-- BEGIN --

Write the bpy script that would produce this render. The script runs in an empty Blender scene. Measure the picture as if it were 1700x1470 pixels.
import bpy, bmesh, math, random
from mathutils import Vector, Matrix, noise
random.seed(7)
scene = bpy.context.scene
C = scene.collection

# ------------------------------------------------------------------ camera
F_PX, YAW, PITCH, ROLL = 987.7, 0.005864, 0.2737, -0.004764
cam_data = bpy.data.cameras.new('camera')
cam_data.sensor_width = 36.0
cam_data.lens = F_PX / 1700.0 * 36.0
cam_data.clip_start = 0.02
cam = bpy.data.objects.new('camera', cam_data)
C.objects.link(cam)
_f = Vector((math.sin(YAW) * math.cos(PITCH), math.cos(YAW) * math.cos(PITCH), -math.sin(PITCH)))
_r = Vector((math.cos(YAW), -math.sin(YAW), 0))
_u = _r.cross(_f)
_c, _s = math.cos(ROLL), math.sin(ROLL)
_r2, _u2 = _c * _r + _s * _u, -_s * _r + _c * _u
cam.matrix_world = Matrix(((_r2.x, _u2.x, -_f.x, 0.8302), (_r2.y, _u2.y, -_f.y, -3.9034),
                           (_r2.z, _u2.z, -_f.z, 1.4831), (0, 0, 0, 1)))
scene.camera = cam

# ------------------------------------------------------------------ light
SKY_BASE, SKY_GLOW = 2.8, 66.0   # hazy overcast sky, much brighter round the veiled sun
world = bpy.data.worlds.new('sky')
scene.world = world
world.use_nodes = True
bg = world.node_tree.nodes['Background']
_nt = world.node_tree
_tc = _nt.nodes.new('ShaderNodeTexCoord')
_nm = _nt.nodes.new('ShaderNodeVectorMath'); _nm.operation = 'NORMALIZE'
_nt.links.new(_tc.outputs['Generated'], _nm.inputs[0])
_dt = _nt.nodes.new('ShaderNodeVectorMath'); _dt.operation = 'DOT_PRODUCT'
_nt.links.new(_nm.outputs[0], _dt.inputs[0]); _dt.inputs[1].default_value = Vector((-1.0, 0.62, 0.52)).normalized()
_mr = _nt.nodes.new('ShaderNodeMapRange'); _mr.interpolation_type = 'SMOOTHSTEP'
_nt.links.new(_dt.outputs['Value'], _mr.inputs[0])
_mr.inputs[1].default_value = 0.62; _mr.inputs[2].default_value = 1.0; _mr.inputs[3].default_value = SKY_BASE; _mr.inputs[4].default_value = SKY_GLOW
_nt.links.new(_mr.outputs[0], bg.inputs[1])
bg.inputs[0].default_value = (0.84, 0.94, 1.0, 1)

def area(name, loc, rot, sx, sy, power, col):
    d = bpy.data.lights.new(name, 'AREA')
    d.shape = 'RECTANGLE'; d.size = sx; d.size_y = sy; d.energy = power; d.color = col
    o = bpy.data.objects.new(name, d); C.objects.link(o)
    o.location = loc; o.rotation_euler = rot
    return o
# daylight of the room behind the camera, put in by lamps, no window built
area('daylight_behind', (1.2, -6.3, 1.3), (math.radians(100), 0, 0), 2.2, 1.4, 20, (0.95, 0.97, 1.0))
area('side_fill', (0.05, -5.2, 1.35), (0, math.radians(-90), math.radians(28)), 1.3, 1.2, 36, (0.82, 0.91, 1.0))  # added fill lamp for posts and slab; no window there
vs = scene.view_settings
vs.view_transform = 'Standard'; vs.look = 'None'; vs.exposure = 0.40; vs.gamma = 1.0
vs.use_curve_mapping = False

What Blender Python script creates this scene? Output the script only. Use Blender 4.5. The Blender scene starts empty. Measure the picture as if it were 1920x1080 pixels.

-- END --

Repeat the data in its entirety, character for character.

Write the bpy script that would produce this render. The script runs in an empty Blender scene. Measure the picture as if it were 1700x1470 pixels.
import bpy, bmesh, math, random
from mathutils import Vector, Matrix, noise
random.seed(7)
scene = bpy.context.scene
C = scene.collection

# ------------------------------------------------------------------ camera
F_PX, YAW, PITCH, ROLL = 987.7, 0.005864, 0.2737, -0.004764
cam_data = bpy.data.cameras.new('camera')
cam_data.sensor_width = 36.0
cam_data.lens = F_PX / 1700.0 * 36.0
cam_data.clip_start = 0.02
cam = bpy.data.objects.new('camera', cam_data)
C.objects.link(cam)
_f = Vector((math.sin(YAW) * math.cos(PITCH), math.cos(YAW) * math.cos(PITCH), -math.sin(PITCH)))
_r = Vector((math.cos(YAW), -math.sin(YAW), 0))
_u = _r.cross(_f)
_c, _s = math.cos(ROLL), math.sin(ROLL)
_r2, _u2 = _c * _r + _s * _u, -_s * _r + _c * _u
cam.matrix_world = Matrix(((_r2.x, _u2.x, -_f.x, 0.8302), (_r2.y, _u2.y, -_f.y, -3.9034),
                           (_r2.z, _u2.z, -_f.z, 1.4831), (0, 0, 0, 1)))
scene.camera = cam

# ------------------------------------------------------------------ light
SKY_BASE, SKY_GLOW = 2.8, 66.0   # hazy overcast sky, much brighter round the veiled sun
world = bpy.data.worlds.new('sky')
scene.world = world
world.use_nodes = True
bg = world.node_tree.nodes['Background']
_nt = world.node_tree
_tc = _nt.nodes.new('ShaderNodeTexCoord')
_nm = _nt.nodes.new('ShaderNodeVectorMath'); _nm.operation = 'NORMALIZE'
_nt.links.new(_tc.outputs['Generated'], _nm.inputs[0])
_dt = _nt.nodes.new('ShaderNodeVectorMath'); _dt.operation = 'DOT_PRODUCT'
_nt.links.new(_nm.outputs[0], _dt.inputs[0]); _dt.inputs[1].default_value = Vector((-1.0, 0.62, 0.52)).normalized()
_mr = _nt.nodes.new('ShaderNodeMapRange'); _mr.interpolation_type = 'SMOOTHSTEP'
_nt.links.new(_dt.outputs['Value'], _mr.inputs[0])
_mr.inputs[1].default_value = 0.62; _mr.inputs[2].default_value = 1.0; _mr.inputs[3].default_value = SKY_BASE; _mr.inputs[4].default_value = SKY_GLOW
_nt.links.new(_mr.outputs[0], bg.inputs[1])
bg.inputs[0].default_value = (0.84, 0.94, 1.0, 1)

def area(name, loc, rot, sx, sy, power, col):
    d = bpy.data.lights.new(name, 'AREA')
    d.shape = 'RECTANGLE'; d.size = sx; d.size_y = sy; d.energy = power; d.color = col
    o = bpy.data.objects.new(name, d); C.objects.link(o)
    o.location = loc; o.rotation_euler = rot
    return o
# daylight of the room behind the camera, put in by lamps, no window built
area('daylight_behind', (1.2, -6.3, 1.3), (math.radians(100), 0, 0), 2.2, 1.4, 20, (0.95, 0.97, 1.0))
area('side_fill', (0.05, -5.2, 1.35), (0, math.radians(-90), math.radians(28)), 1.3, 1.2, 36, (0.82, 0.91, 1.0))  # added fill lamp for posts and slab; no window there
vs = scene.view_settings
vs.view_transform = 'Standard'; vs.look = 'None'; vs.exposure = 0.40; vs.gamma = 1.0
vs.use_curve_mapping = False

What Blender Python script creates this scene? Output the script only. Use Blender 4.5. The Blender scene starts empty. Measure the picture as if it were 1920x1080 pixels.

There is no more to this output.